ひきこもりがwebサービスをつくる理由

 私は千葉の大学を卒業して実家に帰り就職を試みるもなかなか就職できず、4月には無職期間が3年目に突入しようとしているひきこもりです。情報系を狙った就職活動をしていますが、未だに就職できておりません。そんなある日、はてなブックマークで「自分でWEBサービスを作りたいと思っている人へ」という記事を見つけました。内容は素人の方が4ヶ月でwebサービスを作ったというものでした。そこで私は「無職を脱出するにはwebサービスをつくるしかない」と思いました。それはwebサービスを作ることによって、総合的な技術を身につけた人材として企業に認められるようなるためです。
 
 ひきこもりや無職は、社会に認められる技術を身に付けるチャンスがほとんどありません。ほとんどの求人では実務経験しか能力の証として認められません。多くの求人は3年程度の実務経験が応募要件で、未経験者歓迎の求人の場合でも不景気ですから、たくさんの経験者が応募して未経験者は採用されません。学歴や資格もあまり意味がありません(そもそも私は情報系ではありませんが)。国家試験である情報技術者試験は、一応技術力があるとして広く業界に認められている資格らしいのですが、去年の秋季試験の午後問題は有名な過去問題集が通用しない、実務経験がないと合格が難しいものだったそうです。つまり実務経験をつめない無職既卒者は就職が難しく、その状態を打開することも難しいということです。ところが上の記事の筆者はweb業界関係者が多数集まるはてなブックマーク3,000近いブックマークを集めるなど高い評価を受けてていました。さらに関連記事には「やろうとすることを普通の人が身につけるのに3年は掛かるだろうに、しかも、ここまでのクオリティはでない。」と、経験者と同等以上に評価される記述もありました。しかもこの実績はネット環境さえあれば誰にでも示すことができます。つまり、無職が技術力で実務経験者に勝っていると認められ、web業界に就職するには、webサービスを作ることが効果的ということです。しかも筆者は仕事の片手間にwebサービスを作ったそうです。時間だけはたくさんある引きこもりがwebサービスを作らない理由はないでしょう。
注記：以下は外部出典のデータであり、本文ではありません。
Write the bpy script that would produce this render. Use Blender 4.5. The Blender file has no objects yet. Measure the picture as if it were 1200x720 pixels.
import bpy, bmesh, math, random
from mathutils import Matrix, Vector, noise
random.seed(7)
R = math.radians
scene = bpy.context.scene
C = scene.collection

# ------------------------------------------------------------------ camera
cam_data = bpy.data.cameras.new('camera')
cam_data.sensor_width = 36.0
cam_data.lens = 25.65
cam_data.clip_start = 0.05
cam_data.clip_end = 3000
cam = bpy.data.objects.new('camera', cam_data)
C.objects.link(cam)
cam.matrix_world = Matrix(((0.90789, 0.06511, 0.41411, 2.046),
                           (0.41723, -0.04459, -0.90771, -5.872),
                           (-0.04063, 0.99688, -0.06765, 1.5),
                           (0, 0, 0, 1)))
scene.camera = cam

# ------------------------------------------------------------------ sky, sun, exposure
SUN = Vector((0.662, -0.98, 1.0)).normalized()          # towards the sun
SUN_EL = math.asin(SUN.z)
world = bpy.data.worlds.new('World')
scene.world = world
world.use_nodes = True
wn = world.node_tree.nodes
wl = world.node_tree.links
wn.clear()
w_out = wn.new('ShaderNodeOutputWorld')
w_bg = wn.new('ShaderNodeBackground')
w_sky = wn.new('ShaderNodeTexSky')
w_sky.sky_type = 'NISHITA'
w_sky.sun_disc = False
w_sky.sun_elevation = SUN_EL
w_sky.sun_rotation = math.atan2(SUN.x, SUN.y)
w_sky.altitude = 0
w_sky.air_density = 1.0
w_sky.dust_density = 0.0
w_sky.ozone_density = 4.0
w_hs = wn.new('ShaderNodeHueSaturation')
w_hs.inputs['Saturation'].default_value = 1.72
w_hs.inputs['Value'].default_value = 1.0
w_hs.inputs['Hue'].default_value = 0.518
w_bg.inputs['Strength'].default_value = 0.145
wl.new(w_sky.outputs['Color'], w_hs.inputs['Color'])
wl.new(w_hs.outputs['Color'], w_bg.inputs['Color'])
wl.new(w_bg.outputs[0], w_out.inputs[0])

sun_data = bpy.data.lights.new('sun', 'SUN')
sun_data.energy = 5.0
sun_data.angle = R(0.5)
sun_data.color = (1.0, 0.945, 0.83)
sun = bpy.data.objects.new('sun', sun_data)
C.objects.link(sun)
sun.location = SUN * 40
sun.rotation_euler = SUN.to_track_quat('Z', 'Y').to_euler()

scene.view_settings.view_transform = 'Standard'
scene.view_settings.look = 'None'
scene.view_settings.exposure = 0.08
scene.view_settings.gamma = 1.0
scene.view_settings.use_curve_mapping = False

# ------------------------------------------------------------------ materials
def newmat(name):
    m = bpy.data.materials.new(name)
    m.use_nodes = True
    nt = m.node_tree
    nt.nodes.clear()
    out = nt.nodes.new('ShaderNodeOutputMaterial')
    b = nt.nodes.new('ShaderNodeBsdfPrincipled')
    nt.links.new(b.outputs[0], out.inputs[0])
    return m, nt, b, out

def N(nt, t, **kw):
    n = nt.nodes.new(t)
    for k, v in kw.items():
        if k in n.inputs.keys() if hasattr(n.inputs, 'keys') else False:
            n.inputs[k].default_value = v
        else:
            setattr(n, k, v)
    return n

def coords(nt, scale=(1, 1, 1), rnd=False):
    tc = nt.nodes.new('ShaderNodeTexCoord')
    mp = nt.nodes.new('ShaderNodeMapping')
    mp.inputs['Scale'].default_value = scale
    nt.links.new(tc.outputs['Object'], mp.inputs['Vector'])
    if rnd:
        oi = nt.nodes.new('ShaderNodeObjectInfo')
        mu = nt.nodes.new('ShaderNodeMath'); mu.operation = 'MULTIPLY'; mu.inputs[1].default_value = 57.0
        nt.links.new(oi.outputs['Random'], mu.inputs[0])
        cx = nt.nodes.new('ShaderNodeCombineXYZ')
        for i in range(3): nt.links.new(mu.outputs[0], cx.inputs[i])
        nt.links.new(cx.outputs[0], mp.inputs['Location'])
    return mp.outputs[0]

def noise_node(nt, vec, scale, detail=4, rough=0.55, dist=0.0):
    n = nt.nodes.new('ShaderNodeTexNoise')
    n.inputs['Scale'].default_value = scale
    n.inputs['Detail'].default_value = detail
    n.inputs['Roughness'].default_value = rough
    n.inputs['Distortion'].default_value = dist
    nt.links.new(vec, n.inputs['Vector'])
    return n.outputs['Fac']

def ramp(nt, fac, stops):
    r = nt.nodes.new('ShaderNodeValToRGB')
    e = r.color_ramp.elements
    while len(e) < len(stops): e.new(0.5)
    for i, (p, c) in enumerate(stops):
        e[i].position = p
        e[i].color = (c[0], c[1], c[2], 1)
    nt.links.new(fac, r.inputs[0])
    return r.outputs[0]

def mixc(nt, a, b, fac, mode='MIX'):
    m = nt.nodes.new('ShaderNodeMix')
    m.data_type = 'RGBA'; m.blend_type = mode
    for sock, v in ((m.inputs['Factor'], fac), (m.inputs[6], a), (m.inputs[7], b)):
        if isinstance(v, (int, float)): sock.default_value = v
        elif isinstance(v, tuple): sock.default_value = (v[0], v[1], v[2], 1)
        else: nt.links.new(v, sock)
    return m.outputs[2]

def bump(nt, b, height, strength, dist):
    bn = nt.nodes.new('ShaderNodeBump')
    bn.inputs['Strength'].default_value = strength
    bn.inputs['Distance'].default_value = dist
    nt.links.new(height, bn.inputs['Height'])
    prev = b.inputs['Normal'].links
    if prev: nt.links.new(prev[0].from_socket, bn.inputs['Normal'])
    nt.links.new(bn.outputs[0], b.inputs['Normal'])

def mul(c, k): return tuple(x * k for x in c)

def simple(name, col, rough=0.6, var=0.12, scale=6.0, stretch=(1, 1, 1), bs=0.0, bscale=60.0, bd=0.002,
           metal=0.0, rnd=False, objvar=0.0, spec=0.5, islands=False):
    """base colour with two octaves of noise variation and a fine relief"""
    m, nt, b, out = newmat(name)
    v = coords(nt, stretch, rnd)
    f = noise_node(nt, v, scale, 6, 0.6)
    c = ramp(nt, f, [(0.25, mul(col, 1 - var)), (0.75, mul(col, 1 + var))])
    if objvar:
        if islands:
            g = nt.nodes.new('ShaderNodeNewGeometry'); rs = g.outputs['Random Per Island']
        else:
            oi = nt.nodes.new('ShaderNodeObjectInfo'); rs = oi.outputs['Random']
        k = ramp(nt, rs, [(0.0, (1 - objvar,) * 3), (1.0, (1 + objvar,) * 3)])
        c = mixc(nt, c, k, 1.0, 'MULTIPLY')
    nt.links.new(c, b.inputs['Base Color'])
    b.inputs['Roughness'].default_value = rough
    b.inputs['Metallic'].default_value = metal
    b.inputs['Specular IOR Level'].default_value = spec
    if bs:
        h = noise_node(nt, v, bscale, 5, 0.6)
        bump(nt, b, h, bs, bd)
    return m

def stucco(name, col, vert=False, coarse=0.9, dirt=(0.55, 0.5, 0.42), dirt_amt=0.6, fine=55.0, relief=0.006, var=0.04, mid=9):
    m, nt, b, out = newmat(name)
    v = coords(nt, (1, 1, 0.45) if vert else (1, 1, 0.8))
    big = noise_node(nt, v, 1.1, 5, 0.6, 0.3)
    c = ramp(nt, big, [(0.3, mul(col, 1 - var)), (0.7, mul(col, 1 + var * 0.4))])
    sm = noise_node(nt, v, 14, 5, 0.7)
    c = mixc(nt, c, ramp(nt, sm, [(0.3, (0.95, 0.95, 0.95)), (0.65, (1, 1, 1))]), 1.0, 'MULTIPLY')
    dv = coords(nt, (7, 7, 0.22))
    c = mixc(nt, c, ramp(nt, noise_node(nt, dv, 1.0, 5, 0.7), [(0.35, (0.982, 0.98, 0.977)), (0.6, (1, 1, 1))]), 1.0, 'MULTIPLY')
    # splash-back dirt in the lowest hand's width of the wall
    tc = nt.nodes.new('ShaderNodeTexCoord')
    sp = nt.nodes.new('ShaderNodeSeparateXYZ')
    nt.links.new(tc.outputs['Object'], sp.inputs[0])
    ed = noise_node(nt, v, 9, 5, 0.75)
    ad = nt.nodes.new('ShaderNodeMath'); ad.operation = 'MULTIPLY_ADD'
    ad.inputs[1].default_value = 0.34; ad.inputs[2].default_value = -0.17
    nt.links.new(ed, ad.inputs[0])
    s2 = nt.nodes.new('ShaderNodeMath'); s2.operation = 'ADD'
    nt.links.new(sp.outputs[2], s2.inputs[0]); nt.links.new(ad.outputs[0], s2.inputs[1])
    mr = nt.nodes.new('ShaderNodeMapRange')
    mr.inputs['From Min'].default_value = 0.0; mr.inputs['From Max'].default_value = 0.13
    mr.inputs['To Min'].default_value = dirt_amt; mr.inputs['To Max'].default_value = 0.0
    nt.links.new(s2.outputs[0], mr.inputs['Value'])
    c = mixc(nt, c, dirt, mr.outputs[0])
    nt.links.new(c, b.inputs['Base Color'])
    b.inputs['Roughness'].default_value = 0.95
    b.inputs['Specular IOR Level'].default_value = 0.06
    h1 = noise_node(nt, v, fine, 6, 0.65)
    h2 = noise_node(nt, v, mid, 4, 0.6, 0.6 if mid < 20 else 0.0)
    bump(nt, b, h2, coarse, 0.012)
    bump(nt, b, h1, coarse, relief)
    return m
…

 では、実際にwebサービスを作ると、どのような技術が身に付くのでしょうか?基本的なwebの技術であるHTMLやCSSJavaScriptPHPMySQLは当然として、実現したいwebサービスの種類やサービスレベルによってまちまちであるとしかいえないでしょう。上の記事の筆者はwebサービスを作りながら様々な技術を勉強されたようです。しかしこの勉強にはあまりお金がかりません。webで情報収集や勉強ができますし、サーバもレンタルすれば月額1000円前後で調達できますから、無職者にやさしいです。また、webサービスを作るとビジネスパーソンとしての基本的な能力が身につくと考えられます。これだけの技術を調査し実装するには大変な労力がかかりますから、調査能力はもちろん、モチベーションやスケジュールの管理能力が必要です。また、webサービスで利益を生み出そうとするならコピーライティングやデザイン、マーケティング能力、キャッシュフローを考えビジネスプランを作る能力など、企業が活動する上で必要なさまざまな能力が必要になります。そして、その成果はアクセス解析や公告収入に明確に現れるので机上の空論にはならずに、実践的な能力を身につけられると考えられます。
 
 このようにwebサービスを作ることは、実務経験を積めないひきこもりが総合的な技術を習得し、社会に認められるための有効な手段です。しかし言うは易し行うは難し。多くのブックマークを集めたことからも実現は難しいのでしょう。私はwebサービス作成のモチベーション維持と、そこで学んだことを忘れないためにこのblogを活用していきたいと思います。